O local onde atualmente é bairro da Liberdade acomodava, além do cemitério, uma prisão, uma forca e o pelourinho. “Esses quatro elementos formavam um complexo de sentenciamento, tortura, morte e enterro”, explica Wesley Vieira, historiador e membro da Unamca.
Na época, a região era considerada semirrural e pouco urbanizada mas com um posição geográfica importante: era a porta de entrada e saída da cidade para o sul do País e também para o litoral paulista. “Esse território vai servir como rota de fuga para vários escravizados. Então, essa região, assim como Bixiga, Bela Vista e Jabaquara, já eram lugares de ocorrência da presença negra, de pessoas escravizadas, sobretudo para fugas e esconderijos”, diz o Vieira.
Com isso, segundo o historiador, durante os mais de 80 anos em que esteve ativo, o Cemitério dos Aflitos serviu de destino para o sepultamento das pessoas marginalizadas, excluídas socialmente e que não eram cristãos ou não pertenciam a nenhuma irmandade religiosa.

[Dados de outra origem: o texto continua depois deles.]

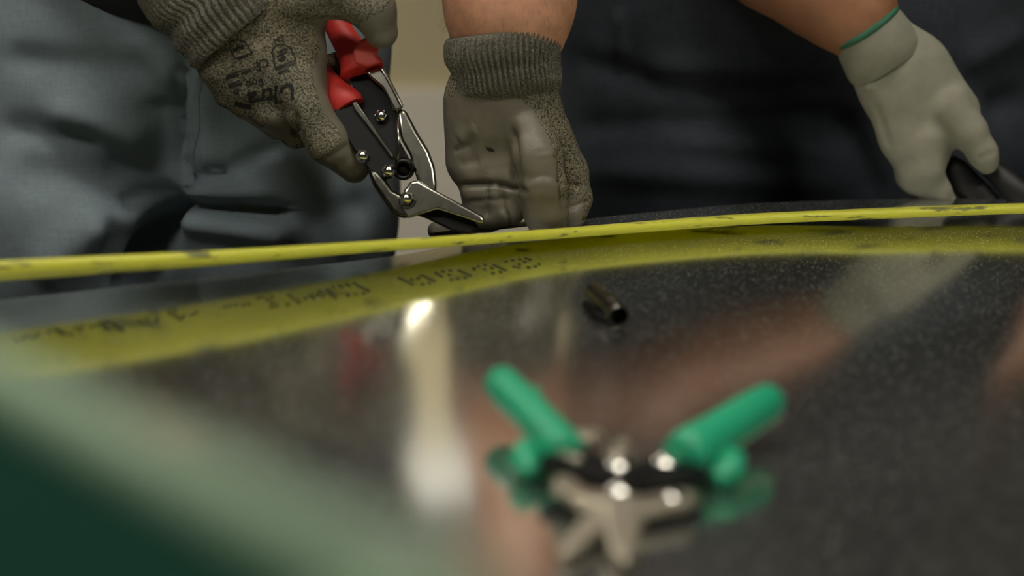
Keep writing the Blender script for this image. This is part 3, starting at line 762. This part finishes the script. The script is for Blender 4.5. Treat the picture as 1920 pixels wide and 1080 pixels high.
# red grips: sleeves with a flared stop and a thumb rest
def px_sleeve(name, pts, D, mat, parent, flat=0.75, n=18):
    bm = bmesh.new(); c = [P(x, y, snd(y) if D == SN else D, dd) for x, y, dd, r in pts]; r = [q[3]*mmpx(D) for q in pts]
    add_tube(bm, c, r, n, True, (Vector((0, 1, 0)), flat)); return bm_obj(name, bm, mat, parent, True, 50)
g1 = px_sleeve('grip', [(592, -20, 22, 18), (612, 15, 16, 22), (630, 45, 10, 24), (650, 80, 4, 26), (664, 104, 0, 30), (672, 118, 0, 37), (677, 128, 0, 42), (679, 134, 0, 41), (680, 137, 0, 34)], SN, M['red'], sn)
plate('thumb_rest', [(664, 118), (662, 94), (672, 78), (688, 69), (702, 68), (711, 75), (712, 88), (706, 103), (718, 116), (690, 126)], SN, 16, -11, M['redlight'], g1, 0.004, 4)
g2 = px_sleeve('grip', [(560, 80, 30, 17), (585, 115, 22, 21), (608, 150, 12, 25), (630, 175, 4, 27), (645, 190, 0, 31), (652, 198, 0, 33), (655, 203, 0, 30)], SN, M['red'], sn)
plate('handle_plate', [(652, 136), (690, 132), (716, 128), (744, 196), (748, 262), (770, 302), (764, 328), (738, 330), (706, 270), (676, 200)], SN, 7, 6, M['black'], sn, 0.001)
plate('handle_channel', [(684, 134), (712, 126), (728, 144), (757, 202), (744, 210), (738, 206), (716, 164), (694, 146)], SN, 13, -2, M['chrome'], sn, 0.0022, 3)
plate('handle_lip', [(712, 127), (721, 128), (742, 168), (757, 199), (752, 203), (734, 168)], SN, 17, -3, M['chrome'], sn, 0.0012)
plate('handle_plate', [(626, 206), (664, 196), (682, 214), (716, 262), (742, 300), (742, 328), (724, 338), (694, 320), (664, 280), (640, 240)], SN, 8, -4, M['black'], sn, 0.001)
plate('handle_lip', [(660, 192), (668, 190), (700, 236), (738, 292), (735, 298), (700, 250), (664, 204)], SN, 15, -4, M['darkmetal'], sn, 0.0008)
plate('jaw_arm', [(743, 208), (755, 203), (764, 212), (784, 250), (804, 282), (815, 312), (819, 345), (818, 366), (800, 362), (786, 350), (776, 318), (768, 290), (752, 262), (748, 240)], SN, 15, 4, M['chrome'], sn, 0.0062, 6)
plate('jaw_arm', [(688, 318), (706, 318), (724, 338), (736, 356), (752, 364), (776, 372), (782, 396), (770, 408), (752, 410), (734, 398), (716, 372), (700, 348)], SN, 13, -2, M['darkmetal'], sn, 0.0055, 6)
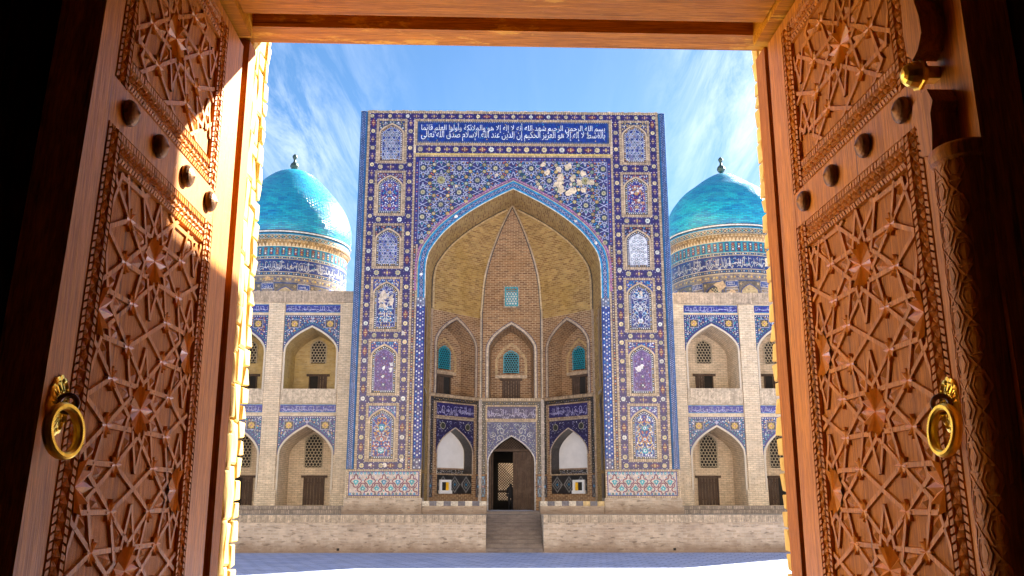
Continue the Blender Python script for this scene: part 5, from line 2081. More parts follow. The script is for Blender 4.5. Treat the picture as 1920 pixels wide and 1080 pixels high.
# ------------------------------------------------------------------ domes on tiled drums
def build_dome(s):
    cx, cy = (-16.42 if s < 0 else 16.28), 14.0
    ZB = 18.30 if s < 0 else 18.95
    R0 = 4.42 if s < 0 else 4.34
    DBs = (cx, cy, 12.2)
    lab = ('turquoise brick dome on a banded tile drum, behind the left brick wing' if s < 0 else 'turquoise brick dome on a banded tile drum, behind the right brick wing')
    dome = mthing('tiled_dome', lab, 'dome', DBs, 'turquoise domes')
    H = 24.45 - ZB
    T_ = [(0, 1.0), (.10, 1.022), (.20, 1.02), (.30, .995), (.44, .92), (.56, .815), (.67, .69)] + ([(.78, .555), (.865, .44), (.94, .30), (.98, .17), (1, 0)] if s < 0 else [(.78, .505), (.865, .365), (.94, .215), (.975, .125), (1, 0)])

    def dome_r(t):
        for k in range(len(T_) - 1):
            if t <= T_[k + 1][0]:
                p0, p1, p2, p3 = T_[max(0, k - 1)], T_[k], T_[k + 1], T_[min(len(T_) - 1, k + 2)]
                h = p2[0] - p1[0]
                f = (t - p1[0]) / h
                m1 = (p2[1] - p0[1]) / max(1e-6, p2[0] - p0[0]) * h
                m2 = (p3[1] - p1[1]) / max(1e-6, p3[0] - p1[0]) * h
                return (2 * f ** 3 - 3 * f * f + 1) * p1[1] + (f ** 3 - 2 * f * f + f) * m1 + (-2 * f ** 3 + 3 * f * f) * p2[1] + (f ** 3 - f * f) * m2
        return 0.0
    mb = MB()
    n, m = 96, 34
    prof = []
    for i in range(m + 1):
        t = i / m
        r = R0 * dome_r(t)
        prof.append((r, ZB + H * t))
    arc = 0
    for (r0, z0), (r1, z1) in zip(prof, prof[1:]):
        l = math.hypot(r1 - r0, z1 - z0)
        for i in range(n):
            a, b = 2 * math.pi * i / n, 2 * math.pi * (i + 1) / n
            ps = [(r0 * math.sin(a), -r0 * math.cos(a), z0 - 12.2), (r0 * math.sin(b), -r0 * math.cos(b), z0 - 12.2), (r1 * math.sin(b), -r1 * math.cos(b), z1 - 12.2), (r1 * math.sin(a), -r1 * math.cos(a), z1 - 12.2)]
            uv = [(a * 4.3, arc), (b * 4.3, arc), (b * 4.3, arc + l), (a * 4.3, arc + l)]
            if r1 < 1e-5:
                ps, uv = ps[:3], uv[:3]
            mb.poly(ps, (1, 1, 1), uv)
        arc += l
    me = mb
    mb.build('dome_shell', M['dome'], dome, smooth=True)
    # finial
    mb = MB()
    zf = 24.40 - 12.2
    lathe(mb, [(.16, zf - .1), (.10, zf + .10), (.24, zf + .22), (.33, zf + .42), (.26, zf + .62), (.11, zf + .76), (.08, zf + .95), (.12, zf + 1.02), (.19, zf + 1.16), (.17, zf + 1.28), (.06, zf + 1.40), (0, zf + 1.46)], 14)
    mb.build('finial', M['finial'], dome, smooth=True)
    # drum
    dz = ZB - 18.30
    k = (ZB - 12.2) / (18.30 - 12.2)
    zz = lambda z: 12.2 + (z - 12.2) * k
    cyl = Off(Cyl(cx, cy, 4.26), DBs)
    mb = MB()
    lathe(mb, [(4.26, -1.2), (4.26, zz(17.3) - 12.2), (4.42, zz(17.72) - 12.2), (4.42, ZB - 12.2 - .12), (4.36, ZB - 12.2)], 96)
    mb.build('drum', M['brick'], dome)
    half = 4.26 * math.radians(100)
    # white line and turquoise foot of the dome
    mb = MB()
    for (r, z0, z1, c) in ((4.45, ZB - .20, ZB - .10, TURQ), (4.49, ZB - .10, ZB - .04, (0.01, .02, .05)), (4.53, ZB - .04, ZB + .06, (0.66, 0.66, 0.66)), (4.47, ZB + .06, ZB + .12, (0.01, .02, .05))):
        lathe(mb, [(4.2, z0 - 12.2), (r, z0 - 12.2), (r, z1 - 12.2), (4.2, z1 - 12.2)], 96, col=c)
    mb.build('foot_ring', M['tile'], dome)
    # patterned band below
    mb = MB()
    c2 = Off(Cyl(cx, cy, 4.42), DBs)
    h2 = 4.42 * math.radians(100)
    v0, v1 = zz(17.74), ZB - .20
    rect(mb, c2, -h2, h2, v0, v1, .012, (0.10, 0.09, 0.09), .3)
    rect(mb, c2, -h2, h2, v0, v0 + .05, .02, (0.5, .46, .36), .3)
    rect(mb, c2, -h2, h2, v1 - .05, v1, .02, (0.5, .46, .36), .3)
    u = -h2 + .1
    i = 0
    vm = (v0 + v1) / 2
    while u < h2 - .1:
        for q in (-1, 1):
            line(mb, c2, (u - .12, vm - q * .11), (u + .12, vm + q * .11), .035, .022 + .003 * q, (0.55, .52, .46))
        disc(mb, c2, u, vm, .06, .03, OCHRE if i % 2 else TEAL, 5)
        u += .24
        i += 1
    mb.build('lozenge_band', M['tile'], dome)
    # stalactite cornice
    mb = MB()
    nA = 58
    for row, (z, r, h) in enumerate(((17.46, 4.30, .26), (17.64, 4.38, .20))):
        for i in range(nA):
            a = -half + (i + (.5 if row else 0)) * 2 * half / nA
            b = a + 2 * half / nA * .86
            f = Off(Cyl(cx, cy, 4.26), DBs)
            d0, d1 = .02 + row * .09, .15 + row * .10
            z0, z1 = zz(z) - h * .7, zz(z) + h * .5
            col = vary((0.29, 0.19, 0.085), .35)
            am = (a + b) / 2
            mb.poly([f(am, z0, d0), f(b, z1 - .05, d1), f(b, z1, d1), f(a, z1, d1), f(a, z1 - .05, d1)], col)
            mb.poly([f(am, z0, d0), f(a, z1 - .05, d1), f(a, z1 - .05, 0)], col)
            mb.poly([f(am, z0, d0), f(b, z1 - .05, d1), f(b, z1 - .05, 0)], col)
    mb.build('stalactite_cornice', M['tile'], dome, kind='stuff')
    # arcade of upright tile panels
    mb = MB()
    v0, v1 = zz(16.56), zz(17.27)
    rect(mb, cyl, -half, half, v0, v1, .012, (0.02, 0.24, 0.36), .3)
    n = 36
    for i in range(n):
        a = -half + i * 2 * half / n
        b = a + 2 * half / n
        m_ = (a + b) / 2
        rect(mb, cyl, a + .07, b - .07, v0 + .07, v1 - .07, .02, (0.02, 0.03, 0.14) if i % 2 else (0.10, 0.06, 0.10))
        for t in (.28, .5, .72):
            disc(mb, cyl, m_, v0 + (v1 - v0) * t, .07, .028, vary((OCHRE, CREAM, WHITE, RUST)[(i + int(t * 10)) % 4], .2), 5)
        for q in (-1, 1):
            for t in (.2, .4, .6, .8):
                disc(mb, cyl, m_ + q * .10, v0 + (v1 - v0) * t, .025, .028, LILAC, 4)
    mb.build('upright_panel_band', M['tile'], dome)
    for z0, z1 in ((16.36, 16.54), (15.18, 15.44)):
        mb = MB()
        v0, v1 = zz(z0), zz(z1)
        rect(mb, cyl, -half, half, v0, v1, .012, (0.04, 0.05, 0.14), .3)
        rect(mb, cyl, -half, half, v0, v0 + .03, .02, (0.45, .40, .3), .3)
        rect(mb, cyl, -half, half, v1 - .03, v1, .02, (0.45, .40, .3), .3)
        u = -half
        i = 0
        while u < half:
            disc(mb, cyl, u, (v0 + v1) / 2, .05, .022, (TURQ, CREAM, WHITE)[i % 3], 5)
            u += .17
            i += 1
        mb.build('dotted_band', M['tile'], dome)
    mb = MB()
    v0, v1 = zz(15.46), zz(16.34)
    rect(mb, cyl, -half, half, v0, v1, .012, (0.012, 0.032, 0.18), .3)
    script_strokes(mb, cyl, -half, half, v0, v1, .022, 90 + s, (0.46, 0.47, 0.54), .038)
    rr = random.Random(8 + s)
    for i in range(120):
        disc(mb, cyl, rr.uniform(-half, half), rr.uniform(v0 + .1, v1 - .1), .04, .018, rr.choice([OCHRE, TURQ, TEAL]), 5)
    if s > 0:
        patch(mb, cyl, 1.9, (v0 + v1) / 2 + .05, .42, .05, 3, (0.62, 0.52, 0.40))
    mb.build('inscription_band', M['tile'], dome)
    # lower drum: frames, small panels and blind windows
    mb = MB()
    v0, v1 = 11.6, zz(15.14)
    rect(mb, cyl, -half, half, v0, v1, .008, (0.20, 0.17, 0.17), .3)
    n = 6
    for i in range(n):
        a = -half + i * 2 * half / n + (0.9 if s < 0 else 0.4)
        # window field
        rect(mb, cyl, a - .85, a + .85, v0, v1 - .45, .016, (0.03, 0.06, 0.20), .3)
        rect(mb, cyl, a - .76, a + .76, v0, v1 - .54, .022, (0.13, 0.11, 0.10), .3)
        ap = arch(a, .62, v1 - 1.45, v1 - .75, 2, v0)
        arch_fill(mb, cyl, ap, .028, (0.025, 0.03, 0.05) if (i + s) % 2 else (0.42, 0.33, 0.20))
        pline(mb, cyl, ap, .07, .034, (0.05, 0.07, 0.22))
        ins = lambda u, v: in_arch(u, v, a, .56, v1 - 1.45, v1 - .82, v0)
        for q in range(-6, 7):
            for sg in (-1, 1):
                for t in range(10):
                    p = (a + q * .22 + sg * t * .14, v1 - 2.2 + t * .14)
                    p2 = (p[0] + sg * .14, p[1] + .14)
                    if ins(*p) and ins(*p2):
                        line(mb, cyl, p, p2, .04, .036 + .003 * sg, (0.42, 0.36, 0.24))
        for q in (-1, 1):
            flower(mb, cyl, a + q * .62, v1 - .72, .10, .03, CREAM, RUST, 6)
        # panels between windows
        c = a + half / n
        for (z0, z1, col) in ((v1 - .95, v1 - .5, (0.03, 0.07, 0.30)), (v1 - 1.45, v1 - 1.08, (0.20, 0.15, 0.10)), (v1 - 2.1, v1 - 1.58, (0.03, 0.07, 0.28))):
            rect(mb, cyl, c - .44, c + .44, z0, z1, .016, (0.44, 0.42, 0.46), .3)
            rect(mb, cyl, c - .39, c + .39, z0 + .05, z1 - .05, .022, col, .3)
            script_strokes(mb, cyl, c - .36, c + .36, z0 + .06, z1 - .06, .03, int(i * 9 + z0 * 10), (0.45, 0.46, 0.6), .03)
    for i in range(760):
        u, v = R.uniform(-half, half), R.uniform(v0, v1 - .02)
        disc(mb, cyl, u, v, R.uniform(.02, .05), .013, R.choice([CREAM, OCHRE, LILAC, TURQ, COBALT, CREAM]), 5)
    u = -half
    i = 0
    while u < half:
        disc(mb, cyl, u, v1 - .22, .075, .02, (CREAM, OCHRE, (0.1, .1, .2))[i % 3], 6)
        u += .2
        i += 1
    if s > 0:
        for (u, v, r) in ((-1.6, 14.2, .5), (-2.3, 13.8, .3), (-.9, 13.6, .35)):
            patch(mb, cyl, u, v + .4, r, .05, int(r * 100), (0.50, 0.36, 0.24))
    else:
        patch(mb, cyl, -.35, v1 - .22, .22, .05, 3, (0.52, 0.34, 0.18), None, 1.4)
    mb.build('drum_tiling', M['tile'], dome)


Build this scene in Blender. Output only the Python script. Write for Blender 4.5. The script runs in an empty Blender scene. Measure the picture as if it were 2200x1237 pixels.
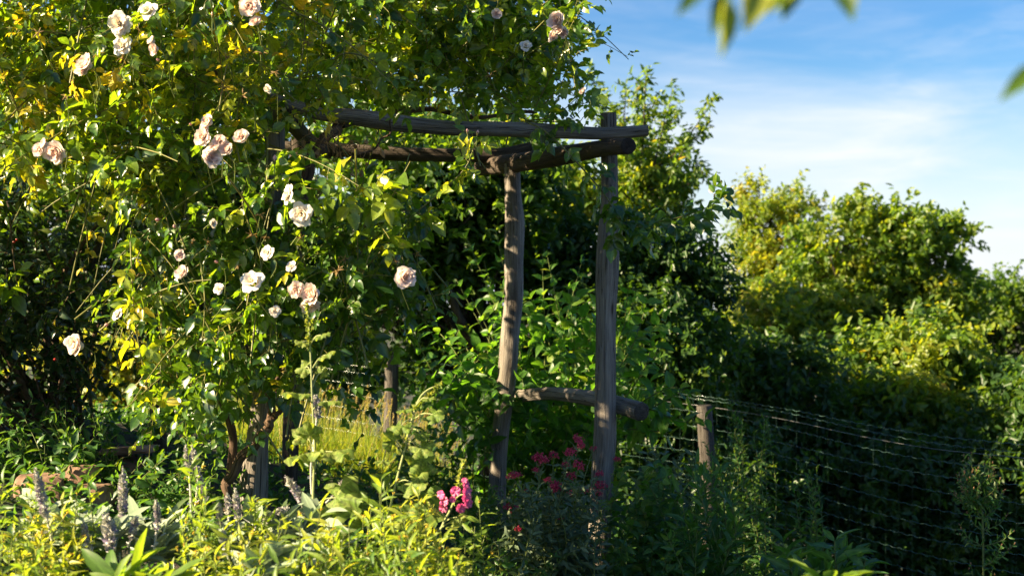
import bpy, math
import numpy as np
from mathutils import Vector, Matrix, noise as mnoise

# ------------------------------------------------------------------ core
rng = np.random.default_rng(7)
SC = bpy.context.scene
COL = SC.collection
FPX, CX, CY, CAMZ = 2200 * 50 / 36.0, 1100.0, 618.5, 1.6
PI = math.pi
UP = np.array([0, 0, 1.0])


def P(px, py, Y):
    return np.array([(px - CX) / FPX * Y, Y, CAMZ - (py - CY) / FPX * Y])


def gh(x, y):
    x = np.asarray(x, float); y = np.asarray(y, float)
    g = 0.10 - 0.28 * np.clip(x, -2.4, 3.5) - 0.12 * np.clip(x - 3.5, 0, 8)
    g = g - 0.13 * np.clip(y - 13, 0, 60) - 0.05 * np.clip(y - 73, 0, 200)
    g = g - 0.09 * np.clip(y - 8.5, 0, 4.5)
    g = g + 0.035 * np.sin(x * 2.1 + 1.3) * np.sin(y * 1.7) + 0.02 * np.sin(x * 5.3) * np.cos(y * 4.1)
    return g


def nrm(v):
    v = np.asarray(v, float)
    return v / np.maximum(np.linalg.norm(v, axis=-1, keepdims=True), 1e-9)


def rand_dirs(n):
    return nrm(rng.normal(size=(n, 3)))


def perp(t):
    ref = np.where(np.abs(t[:, 2:3]) > 0.9, np.array([[1.0, 0, 0]]), np.array([[0, 0, 1.0]]))
    a = nrm(np.cross(t, ref))
    b = np.cross(t, a)
    return a, b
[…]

Na sua maioria, eram negros e indígenas com histórico de escravização.
“Em 1775, os enterros eram feitos nos adros das igrejas, ou dentro delas, ou então no cemitério das irmandades religiosas. Aqueles e aquelas que não faziam parte da igreja católica, portanto não eram brancos e não tinham posses e que não fazia parte de alguma irmandade, tinham como destino o Cemitério dos Aflitos”, conta o historiador.
Em 1858, é inaugurado o Cemitério da Consolação, o primeiro cemitério público de São Paulo, levando ao fechamento e desativação do Cemitério dos Aflitos. De acordo com os registros históricos, todas as ossadas sepultadas no antigo cemitério foram transportadas para o recém-aberto. Entretanto, as descobertas recentes de 2018 de remanescentes humanos na Liberdade podem apontar para a necessidade de uma revisão da história oficial.